Une chose est claire: après son voyage à Moscou, Trump a soudainement fait paraître des annonces pleine page dans de grandes publications américaines, dans lesquelles il critiquait la politique étrangère américaine et notamment l'Otan. Certains ont toujours soupçonné que ces actions avaient été influencées par des interactions avec des fonctionnaires soviétiques. Le président américain a continué de soutenir ces positions jusqu'à aujourd'hui.
Les liens présumés du milliardaire avec la Russie ont toutefois déjà fait l'objet d'une enquête approfondie dans le cadre d'une commission d'enquête lors de sa première présidence. Le rapport Mueller pour la procédure d'impeachment avait alors conclu que l'équipe de campagne de Trump avait en effet eu de nombreux contacts avec des responsables russes. Il n'a toutefois pas été possible de prouver l'existence d'une conspiration.
Le rapport bipartisan de la commission du renseignement du Sénat de 2020 a tout de même conclu que le directeur de campagne de Trump, Paul Manafort, avait partagé des données de sondage internes avec un agent de renseignements russe, ce qui a soulevé des inquiétudes quant à une influence indirecte.
Malgré ces constatations, Trump a toujours nié tout lien illicite avec la Russie.
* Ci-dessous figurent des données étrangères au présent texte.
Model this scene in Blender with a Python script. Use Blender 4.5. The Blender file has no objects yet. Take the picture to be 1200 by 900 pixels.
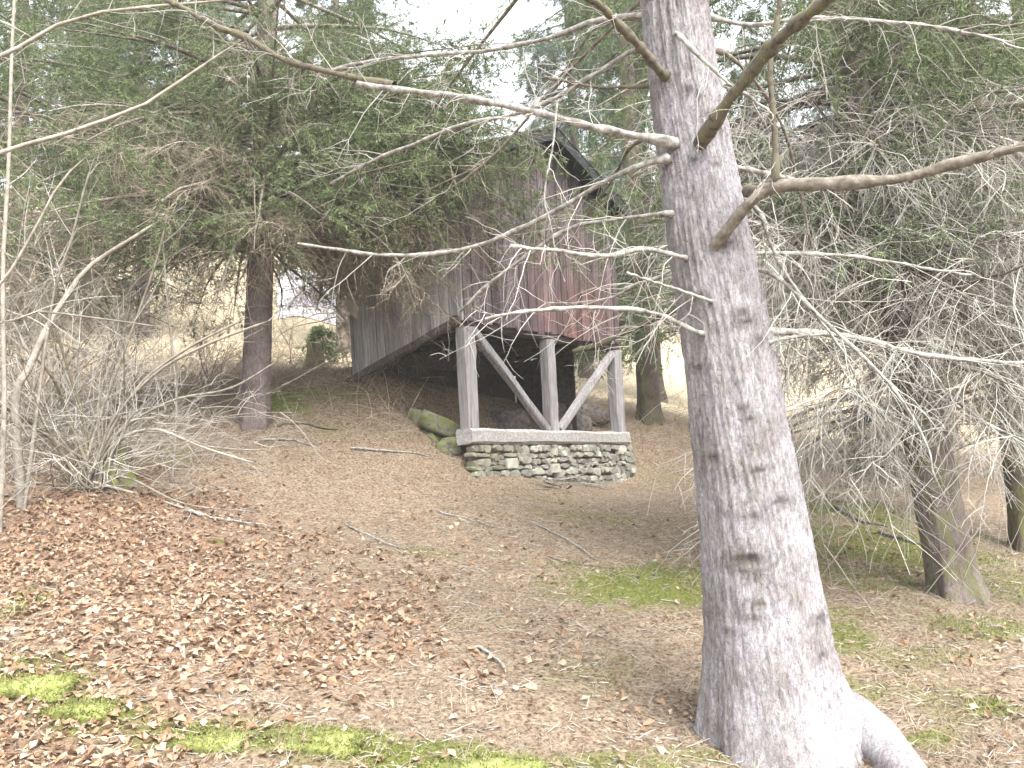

Il a rejeté les accusations en les qualifiant de «chasse aux sorcières» à motivation politique et de «canular russe». Il a toujours affirmé que ses relations avec des personnalités russes sont de nature purement commerciale.
Les nouvelles accusations ont rapidement fait le tour des Etats-Unis vendredi grâce à un article du site britannique Byline Times et à celui d'une journaliste indépendante de The Daily Beast, un magazine américain en ligne connu pour ses révélations. Mais quelques heures après sa publication, le texte a disparu du site, sans explication.